[SIGCIS-Members] Counterfactual history: Did the Mac cost Apple a shot at market leadership?

Hansen Hsu hansnhsu at gmail.com
Wed Apr 26 20:02:33 PDT 2017


A really interesting take on Steve Jobs from the early 1990s is Randall Stross’s Steve Jobs and the NeXT Big Thing which chronicles Steve’s founding of NeXT in 1985, and carries through to NeXT’s decision to end production of its hardware and become a software company in 1993.
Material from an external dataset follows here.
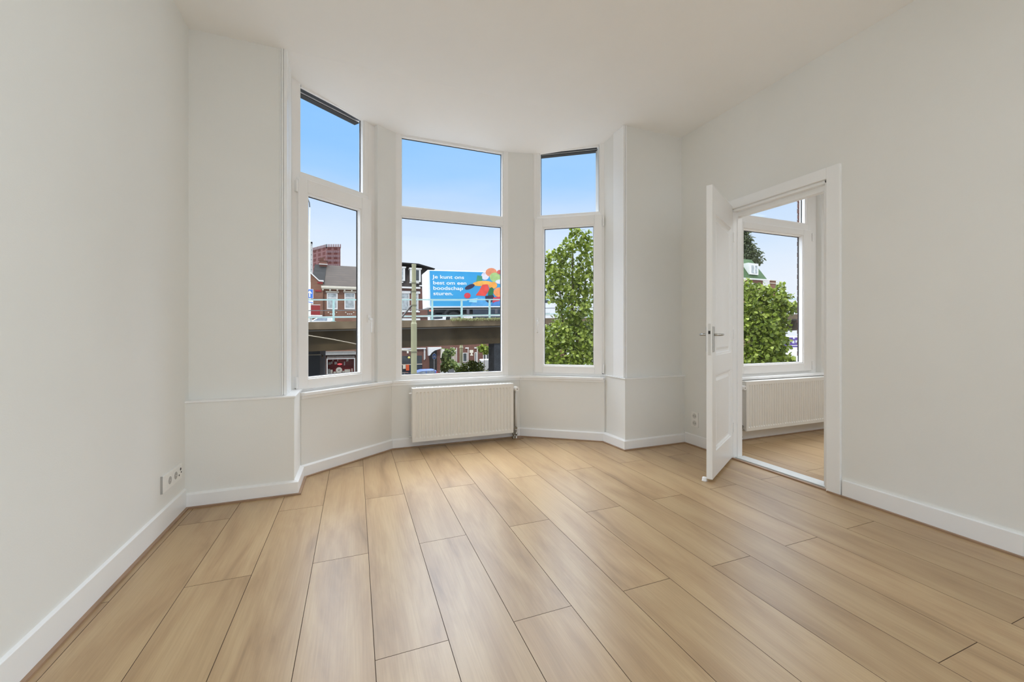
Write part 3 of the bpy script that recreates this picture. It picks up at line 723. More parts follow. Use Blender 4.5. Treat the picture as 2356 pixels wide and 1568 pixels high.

Given the time it was written and the consensus at the time that Jobs was a has been who didn’t know squat about how to run a successful company, this is a very interesting counterpoint to the current myth that Jobs was a genius who could do no wrong and shouldn’t have been kicked out of Apple. Unfortunately I think it goes too far in the other direction, painting Jobs as a complete failure of a manager. Though in 1993, this might not have been too inaccurate of a statement. Stross is a business historian, and thus treats NeXT as a case study in failure, especially in comparison to its biggest competition at that time, Sun Microsystems. (This comparison looks very different in hindsight.)
It’s very interesting how the choice to end the story in 1993 essentially makes it a narrative of failure. NeXT manages to claw its way to profitability by 1996, mostly by focusing on custom enterprise client-server software development, and with a new web application server technology, could have become a big dot.com player, when the acquisition by Apple occurred, changing both the trajectories of NeXT and Apple.

Brent Schlender and Rick Tetzelli’s book Becoming Steve Jobs argues that Jobs’ management acumen in his second stint at Apple came from observing Ed Catmull and John Lasseter’s management styles at Pixar. 
But I think that the experience of almost failing with NeXT, pivoting it when the reality of the market refused to be distorted and learning the discipline necessary to keep a startup afloat was also critical. With both NeXT and Pixar, Jobs was losing money hand over foot, and was forced to play the long game and build a reliable platform for long-term development, rather than come out with a revolutionary product every few years that was completely incompatible with what went before. This enabled him to do the same at Apple, where NeXT technology was used to deploy first OS X, then iPhone and iPad. Seeds planted in 1997, utilizing work done in 1987, would bear fruit in 2007 and continue into 2017.

> On Apr 26, 2017, at 1:17 PM, Thomas Haigh <thomas.haigh at gmail.com> wrote:
> 
> Back in the early 1990s he had a very different reputation having been fired by Apple, failed at NeXT, and seen Apple slide towards bankruptcy without him. The narrative in books such as Cringley’s Accidental Empires is that Jobs killed the Lisa division out of spite and jealously. Lisa, which shipped in 1983, was a big expensive ($10,000 incl. hard drive) business-oriented computer with GUI, mouse, etc., a hard disk, multitasking, built in networking, etc. Jobs was feverishly devoted to the idea of a small, cheap computer – but tech wasn’t ready to produce a cheap computer with a functional GUI. So the team finished up with a small, fairly expensive ($3,000 with a second floppy drive) computer from which expansion slots, a hard drive interface, networking capabilities, etc. were deliberately omitted. According to Cringely, even the ability to solder new chips to upgrade the RAM from 128K (useless) to 512K (skimpy) only made its way into the product by hiding it from Jobs. The Mac sold badly, only starting to take off after Jobs was fired and engineers could start to add the missing features. In 1986 Apple launched the Mac Plus two years later, which finally had 1MB of RAM and a hard drive interface. In 1987 the Apple II added expansion slots and networking, but cost around $7K for a full system.